» Dataset section:
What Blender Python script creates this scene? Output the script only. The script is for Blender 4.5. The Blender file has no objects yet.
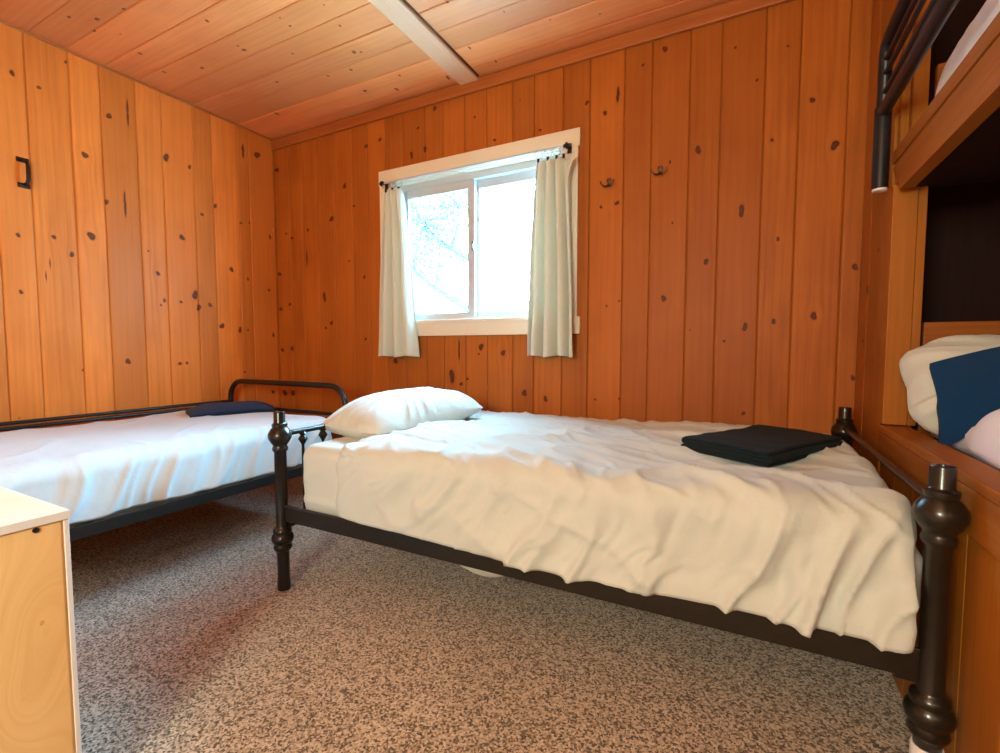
import bpy, bmesh, math, random
import numpy as np
from mathutils import Vector, Matrix
random.seed(7)
SC = bpy.context.scene
COL = SC.collection
PI = math.pi

# ------------------------------------------------------------------ noise
def _h(ix, iy, seed):
    n = (ix.astype(np.int64) * 374761393 + iy.astype(np.int64) * 668265263 + int(seed) * 2147483647) & 0x7fffffff
    n = ((n ^ (n >> 13)) * 1274126177) & 0x7fffffff
    n = n ^ (n >> 16)
    return (n & 0xffff) / 65535.0
def vnoise(x, y, seed=0):
    x = np.asarray(x, float); y = np.asarray(y, float)
    x, y = np.broadcast_arrays(x, y)
    ix = np.floor(x); iy = np.floor(y); fx = x - ix; fy = y - iy
    fx = fx * fx * fx * (fx * (fx * 6 - 15) + 10); fy = fy * fy * fy * (fy * (fy * 6 - 15) + 10)
    a = _h(ix, iy, seed); b = _h(ix + 1, iy, seed); c = _h(ix, iy + 1, seed); d = _h(ix + 1, iy + 1, seed)
    return (a + (b - a) * fx) * (1 - fy) + (c + (d - c) * fx) * fy - .5
def fbm(x, y, seed=0, o=4):
    s = 0; a = 1.0
    for k in range(o):
        s = s + a * vnoise(np.asarray(x) * 2 ** k, np.asarray(y) * 2 ** k, seed + 17 * k); a *= .5
    return s
def ridge(x, y, seed=0):                        # 0..1, sharp crests
    return 1 - np.minimum(1, np.abs(vnoise(x, y, seed)) * 3.2)
def sstep(a, b, x):
    t = np.clip((np.asarray(x, float) - a) / (b - a), 0, 1); return t * t * (3 - 2 * t)

# ------------------------------------------------------------------ objects
def tag(o, label=None, cat=None, group=None, kind=None):
    if label: o['label'] = label
    if cat: o['category'] = cat
    if group: o['group'] = group
    if kind: o['kind'] = kind
    return o
def empty(name, loc=(0, 0, 0), **k):
    o = bpy.data.objects.new(name, None); o.location = loc; COL.objects.link(o); o.empty_display_size = .1
    return tag(o, **k)
def link(name, me, mat=None, parent=None, smooth=False, **k):
    o = bpy.data.objects.new(name, me); COL.objects.link(o)
    if mat is not None: me.materials.append(mat)
    if smooth:
        me.polygons.foreach_set('use_smooth', [True] * len(me.polygons))
    if parent is not None:
        o.parent = parent
        o.matrix_parent_inverse = Matrix.Translation(-Vector(parent.location))
    return tag(o, **k)
def pyobj(name, vs, fs, mat=None, parent=None, smooth=False, **k):
    me = bpy.data.meshes.new(name); me.from_pydata([tuple(map(float, v)) for v in vs], [], [tuple(map(int, f)) for f in fs]); me.update()
    return link(name, me, mat, parent, smooth, **k)
def grid_mesh(name, P, closed_u=False, closed_v=False):
    """P: (n,m,3) -> mesh of quads"""
    n, m = P.shape[:2]
    idx = np.arange(n * m).reshape(n, m)
    a = idx if not closed_u else np.vstack([idx, idx[:1]])
    if closed_v: a = np.hstack([a, a[:, :1]])
    f = np.stack([a[:-1, :-1], a[1:, :-1], a[1:, 1:], a[:-1, 1:]], -1).reshape(-1, 4)
    return np_mesh(name, P.reshape(-1, 3), f)
def np_mesh(name, V, F):
    me = bpy.data.meshes.new(name)
    V = np.ascontiguousarray(V, np.float32); F = np.ascontiguousarray(F, np.int32)
    me.vertices.add(len(V)); me.vertices.foreach_set('co', V.ravel())
    me.loops.add(F.size); me.loops.foreach_set('vertex_index', F.ravel())
    me.polygons.add(len(F))
    me.polygons.foreach_set('loop_start', np.arange(0, F.size, 4, dtype=np.int32))
    try: me.polygons.foreach_set('loop_total', np.full(len(F), 4, np.int32))
    except Exception: pass
    me.update(calc_edges=True); me.validate()
    return me
class MB:
    def __init__(s): s.bm = bmesh.new()
    def box(s, x0, x1, y0, y1, z0, z1, bev=0, seg=2, mtx=None):
        r = bmesh.ops.create_cube(s.bm, size=1)
        vs = r['verts']
        for v in vs:
            v.co = Vector((x0 + (v.co.x + .5) * (x1 - x0), y0 + (v.co.y + .5) * (y1 - y0), z0 + (v.co.z + .5) * (z1 - z0)))
        if bev:
            es = list({e for v in vs for e in v.link_edges})
            r2 = bmesh.ops.bevel(s.bm, geom=es, offset=bev, segments=seg, affect='EDGES', profile=.5)
            vs = [v for v in r2['verts']]
        if mtx is not None: bmesh.ops.transform(s.bm, matrix=mtx, verts=list({v for v in vs}))
        return s
    def tube(s, pts, r, n=10, cap=True, closed=False):
        pts = [Vector(p) for p in pts]
        rs = r if isinstance(r, (list, tuple)) else [r] * len(pts)
        rings = []; N = None
        for i, p in enumerate(pts):
            a = pts[i - 1] if i > 0 else (pts[-1] if closed else pts[0])
            b = pts[i + 1] if i < len(pts) - 1 else (pts[0] if closed else pts[-1])
            t = (b - a).normalized()
            if N is None:
                N = t.orthogonal().normalized()
            else:
                N = (N - t * N.dot(t)).normalized()
            B = t.cross(N)
            rings.append([s.bm.verts.new(p + (N * math.cos(2 * PI * k / n) + B * math.sin(2 * PI * k / n)) * rs[i]) for k in range(n)])
        m = len(rings)
        for i in range(m if closed else m - 1):
            A = rings[i]; Bq = rings[(i + 1) % m]
            for k in range(n):
                s.bm.faces.new((A[k], A[(k + 1) % n], Bq[(k + 1) % n], Bq[k]))
        if cap and not closed:
            s.bm.faces.new(rings[0][::-1]); s.bm.faces.new(rings[-1])
        return s
    def lathe(s, prof, c, n=24, axis='z'):
        """prof: list of (radius, height)"""
        rings = []
        for r, h in prof:
            ring = []
            for k in range(n):
                a = 2 * PI * k / n
                if axis == 'z': p = (c[0] + r * math.cos(a), c[1] + r * math.sin(a), c[2] + h)
                elif axis == 'y': p = (c[0] + r * math.cos(a), c[1] + h, c[2] + r * math.sin(a))
                else: p = (c[0] + h, c[1] + r * math.cos(a), c[2] + r * math.sin(a))
                ring.append(s.bm.verts.new(p))
            rings.append(ring)
        for A, B in zip(rings[:-1], rings[1:]):
            for k in range(n):
                s.bm.faces.new((A[k], A[(k + 1) % n], B[(k + 1) % n], B[k]))
        s.bm.faces.new(rings[0][::-1]); s.bm.faces.new(rings[-1])
        return s
    def prism(s, poly, fn):
        """poly: 2D outline, fn(p, t) -> 3D with t 0/1"""
        a = [s.bm.verts.new(fn(p, 0)) for p in poly]; b = [s.bm.verts.new(fn(p, 1)) for p in poly]
        n = len(poly)
        s.bm.faces.new(a[::-1]); s.bm.faces.new(b)
        for k in range(n): s.bm.faces.new((a[k], a[(k + 1) % n], b[(k + 1) % n], b[k]))
        return s
    def done(s, name, mat, parent=None, smooth=False, auto=None, **k):
        bmesh.ops.recalc_face_normals(s.bm, faces=s.bm.faces)
        me = bpy.data.meshes.new(name); s.bm.to_mesh(me); s.bm.free()
        o = link(name, me, mat, parent, smooth, **k)
        if smooth:
            try: me.set_sharp_from_angle(angle=math.radians(auto or 40))
            except Exception: pass
        return o

# ------------------------------------------------------------------ materials
class NT:
    def __init__(s, name):
        s.m = bpy.data.materials.new(name); s.m.use_nodes = True
        s.t = s.m.node_tree; s.b = s.t.nodes['Principled BSDF']; s.out = s.t.nodes['Material Output']
    def n(s, typ, **k):
        nd = s.t.nodes.new(typ)
        for a, v in k.items():
            if a.startswith('i_'):
                nd.inputs[a[2:].replace('_', ' ')].default_value = v
            else: setattr(nd, a, v)
        return nd
    def l(s, a, b): s.t.links.new(a, b)
    def math(s, op, a, b=None, clamp=False):
        nd = s.t.nodes.new('ShaderNodeMath'); nd.operation = op; nd.use_clamp = clamp
        for i, v in enumerate((a, b)):
            if v is None: continue
            if isinstance(v, (int, float)): nd.inputs[i].default_value = v
            else: s.l(v, nd.inputs[i])
        return nd.outputs[0]
    def mix(s, fac, a, b, blend='MIX'):
        nd = s.t.nodes.new('ShaderNodeMix'); nd.data_type = 'RGBA'; nd.blend_type = blend
        for sock, v in ((nd.inputs[0], fac), (nd.inputs[6], a), (nd.inputs[7], b)):
            if isinstance(v, (int, float)): sock.default_value = v
            elif isinstance(v, tuple): sock.default_value = v if len(v) == 4 else v + (1,)
            else: s.l(v, sock)
        return nd.outputs[2]
    def ramp(s, fac, stops, interp='LINEAR'):
        nd = s.t.nodes.new('ShaderNodeValToRGB'); cr = nd.color_ramp; cr.interpolation = interp
        while len(cr.elements) < len(stops): cr.elements.new(.5)
        for e, (p, c) in zip(cr.elements, stops):
            e.position = p; e.color = (c, c, c, 1) if isinstance(c, (int, float)) else tuple(c) + (1,)
        s.l(fac, nd.inputs[0]); return nd.outputs[0]
    def bump(s, h, strength, dist=.002):
        nd = s.t.nodes.new('ShaderNodeBump'); nd.inputs['Strength'].default_value = strength; nd.inputs['Distance'].default_value = dist
        s.l(h, nd.inputs['Height']); s.l(nd.outputs[0], s.b.inputs['Normal'])
    def vec(s, src, scale, loc=(0, 0, 0)):
        nd = s.t.nodes.new('ShaderNodeMapping'); nd.inputs['Scale'].default_value = scale; nd.inputs['Location'].default_value = loc
        s.l(src, nd.inputs[0]); return nd.outputs[0]
def setp(b, **k):
    for a, v in k.items():
        b.inputs[a.replace('_', ' ')].default_value = v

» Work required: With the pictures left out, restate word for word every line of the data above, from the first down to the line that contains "PI = math.pi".

» Full output:
What Blender Python script creates this scene? Output the script only. The script is for Blender 4.5. The Blender file has no objects yet.
import bpy, bmesh, math, random
import numpy as np
from mathutils import Vector, Matrix
random.seed(7)
SC = bpy.context.scene
COL = SC.collection
PI = math.pi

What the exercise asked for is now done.